Hidden Figures – Film Review


Hidden Figures is based on the true story of three African American female mathematicians – Katherine Johnson, Dorothy Vaughan and Mary Jackson – who worked at NASA in the 1960s. Given the racism and sexism of the time, this was an achievement in itself, but these three woman really did smash the glass ceiling and played a pivotal role in how the space race developed.

Like the Oscar-winning Moonlight, Hidden Figures was another film with a predominately black cast to be nominated for several Academy Awards. Unlike Moonlight, it didn’t actually win anything, which is a bit of a surprise. Whereas Moonlight is uncompromisingly ‘arty’, downbeat and contemplative, Hidden Figures is far more of a feel-good audience pleaser. There are inspirational speeches from our trio of heroines, some heart-tugging moments and a decent soundtrack of ’60s soul classics.

However, it can be, at times, ever so slightly dull. There are only so many times you can watch complex mathematical equations being scribbled on a blackboard, and you’d have to be really into space and know about the global politics of the 1960s to be truly captivated by the story. The way racism is depicted though is very well done – the coffee pot with ‘coloureds’ scrawled on it, and the fact that Katherine had a 40 minute round trip to find a ‘couloured persons’ bathroom is shocking.

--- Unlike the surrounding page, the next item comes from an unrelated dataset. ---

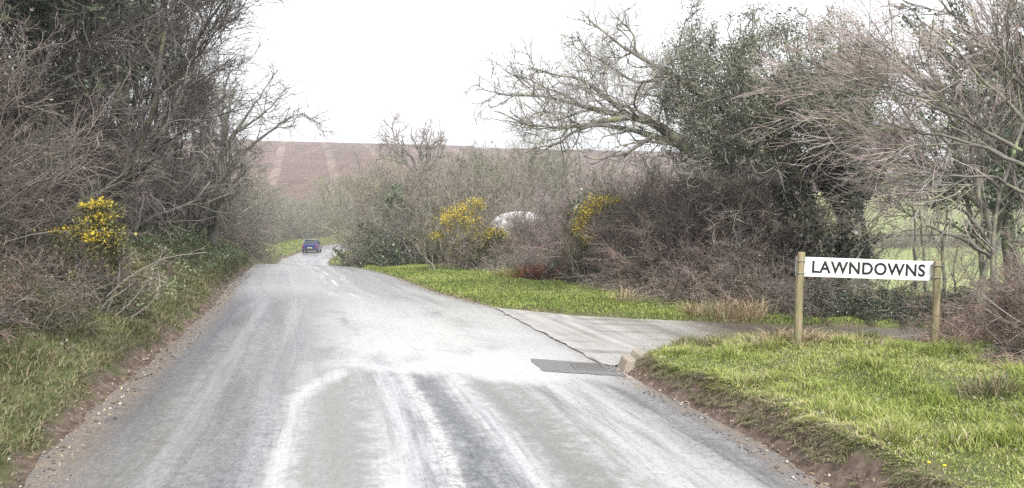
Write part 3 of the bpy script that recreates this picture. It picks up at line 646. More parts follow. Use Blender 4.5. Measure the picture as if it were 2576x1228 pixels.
# right-hand bare tree, its pale twigs streaming up to the left
crR = dict(dens=(4.2, 5.0, 5.5, 5), lens=((.35, .7), (.7, 1.2), (.7, 1.2), (.7, 1.2)), caps=(2.0, 1.2, .75, .42), rmin=(.008, .0055, .004, .0031), ang=(14, 38), wob=(.09, .12, .14, .16), t0=.10, tw=(.03, .03, .02, .02), trop=(-.6, 0, .7))
yR = 9.8; bR = float(at(2500, 800, yR)[0])
limbsR = [
 (A([(2494, 620), (2440, 540), (2370, 495), (2290, 465), (2190, 470)], yR+.2), .030, .0060),
 (A([(2490, 540), (2420, 450), (2330, 415), (2250, 405), (2180, 420)], yR+.5), .030, .0060),
 (A([(2496, 650), (2420, 600), (2340, 570), (2260, 580), (2200, 610)], yR+.6), .028, .0060),
 (A([(2520, 880), (2500, 760), (2494, 640), (2494, 569), (2518, 474), (2560, 360), (2600, 230), (2640, 100)], yR), 0.031, 0.0160),
 (A([(2494, 600), (2470, 500), (2440, 400), (2447, 330), (2400, 250), (2330, 160)], yR+.3), 0.039, 0.0080),
 (A([(2600, 340), (2575, 303), (2518, 237), (2475, 210), (2433, 156), (2376, 95), (2328, 57), (2271, 5)], yR), 0.031, 0.0072),
 (A([(2600, 430), (2520, 390), (2447, 360), (2365, 340), (2281, 330), (2186, 285), (2115, 228), (2060, 210)], yR-.3), 0.028, 0.0056),
 (A([(2570, 380), (2447, 308), (2352, 266), (2281, 228), (2186, 209), (2044, 175)], yR-.1), 0.025, 0.0048),
 (A([(2600, 500), (2485, 440), (2423, 448), (2320, 440), (2250, 440)], yR-.2), 0.025, 0.0056),
 (A([(2600, 240), (2542, 190), (2500, 130), (2450, 60), (2420, -20)], yR+.2), 0.025, 0.0064),
 (A([(2640, 200), (2600, 120), (2560, 40), (2530, -60)], yR), 0.025, 0.0064),
 (A([(2620, 300), (2560, 230), (2470, 120), (2380, 20), (2330, -60)], yR+.5), 0.025, 0.0064),
 (A([(2500, 640), (2440, 590), (2380, 560), (2300, 550), (2230, 500)], yR+.4), 0.023, 0.0048),
 (A([(2500, 560), (2420, 480), (2330, 390), (2260, 360), (2200, 330)], yR+.6), 0.025, 0.0048),
 (A([(2520, 480), (2420, 390), (2340, 320), (2200, 200), (2130, 120)], yR+.9), 0.025, 0.0048),
 (A([(2620, 560), (2560, 500), (2540, 400), (2480, 300), (2400, 180), (2350, 100)], yR+.7), 0.025, 0.0056),
]
limb_tree('bare_tree', 'bare tree at the right edge with pale reddish twigs sweeping up to the left', (bR, yR, h1(bR, yR)), limbsR, 8, 'bark_dark', 'twig_red', crR)
# pale lichen-grey spreading tree on the left, one limb over the road
yL = 26.0; bL = float(at(520, 600, yL)[0])
crL = dict(dens=(2.8, 4.2, 5.0, 5.5), lens=((.3, .6), (.8, 1.2), (.8, 1.2), (.8, 1.3)), caps=(2.2, 1.3, .85, .5), rmin=(.016, .011, .008, .0065), ang=(25, 62), wob=(.2, .24, .28, .3), t0=.12, tw=(.05, .03, .02, .02))
limbsL = [
 (A([(530, 660), (535, 560), (545, 470), (560, 390), (570, 300), (590, 220)], yL), .20, .03),
 (A([(540, 480), (590, 410), (640, 355), (685, 330), (715, 300), (745, 290), (765, 285)], yL), .10, .012),
 (A([(560, 390), (600, 320), (640, 260), (670, 220), (690, 190)], yL), .08, .010),
 (A([(560, 350), (560, 260), (570, 200), (590, 160)], yL+.4), .07, .012),
 (A([(545, 470), (500, 400), (480, 300), (490, 210), (520, 150)], yL+.3), .09, .012),
 (A([(600, 330), (660, 290), (700, 250), (720, 225)], yL-.4), .05, .009),
 (A([(550, 440), (600, 420), (640, 400), (660, 380)], yL-.6), .05, .009),
]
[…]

Taraji P Henson, Octavia Spencer and Janelle Monae (in her second Oscar-nominated film of the year, following Moonlight) are all engaging and magnetic performers, and Henson in particular has one of the best scenes of the film when she eventually loses her cool about the racial segregation she’s put through. Kevin Costner is as reliably gruff as ever as her supervisor (actually a composite of different real-life figures) and Jim Parsons plays a slightly less abrasive version of Sheldon from the Big Bang Theory.

There are moments in Hidden Figures that you can imagine have been dreamed up by Hollywood to make it more palatable for a white audience. The scene where Costner takes a sledgehammer to the ‘coloured bathroom’ sign never actually happened in reality and seems to have been written just so Costner can take the ‘white saviour’ role. Similarly, there’s one too many montages of Katherine running for the bathroom. In these instances, less would probably be more.

Yet despite its flaws, I found Hidden Figures to be an enjoyable and thoughtful tale, and by the time the credits roll around, showing the real photos of the three woman we’ve been watching, with a list of their many achievements, you can’t help but feel in awe of them.